The greatest impact of this ordeal on Jianguo, however, was the confirmation that “the CCP (Chinese Communist Party) was so, so evil.” He saw the similarities between his experience and the gory scene in Beijing’s Tiananmen Square on the same day.

“The students had done their best to avoid any possible violence. They held their hands at Tiananmen and stopped anybody from damaging the public property, but the CCP deliberately wanted to create violence.”

“Eventually the CCP lost patience,” assessed Jianguo of the Tiananmen tragedy. “They did not want excuses any more but just ordered their army to move forward. Even so, many soldiers still did not want to open fire on the crowds.”

“That’s why I have created a soldier character in the play and used his experience to tell the truth, because people in the world do not know these details.”

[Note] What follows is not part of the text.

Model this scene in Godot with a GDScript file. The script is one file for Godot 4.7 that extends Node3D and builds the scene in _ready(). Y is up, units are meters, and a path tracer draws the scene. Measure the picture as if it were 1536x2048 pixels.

It would be a few years still before these experiences would be shared and written for audiences.

Jianguo left China in 1991, as a student, for Australia at age 27. There he met his writing partner, John Ashton.

“I met John at RMIT University in Melbourne when both of us studied professional writing and editing there.”

“My English was not good enough to do literature works in English,” admits Jianguo, who was born and raised in Sichuan Province. “So John became my partner, and we did the writing together.”

The play Beyond the Gate of Heavenly Peace was produced in Melbourne. In 2005, their second play, Kites of Broken Strings, won The R.E. Ross Trust Playwrights’ Script Development Award in Melbourne.

In 2008, their third play, “Snow in Summer,” was completed.

After many short stories and three plays, Jianguo came to the United States in 2008. He now works in San Francisco.

The writing team will reunite in New York and be available for a Q & A with the public following the reading of Beyond the Gate of Heavenly Peace, on Monday, April 11, at 7:30 p.m. The play reading is free and open to the public as part of the Experiments Play Reading Series at the La MaMa E.T.C. at 74A East 4th Street.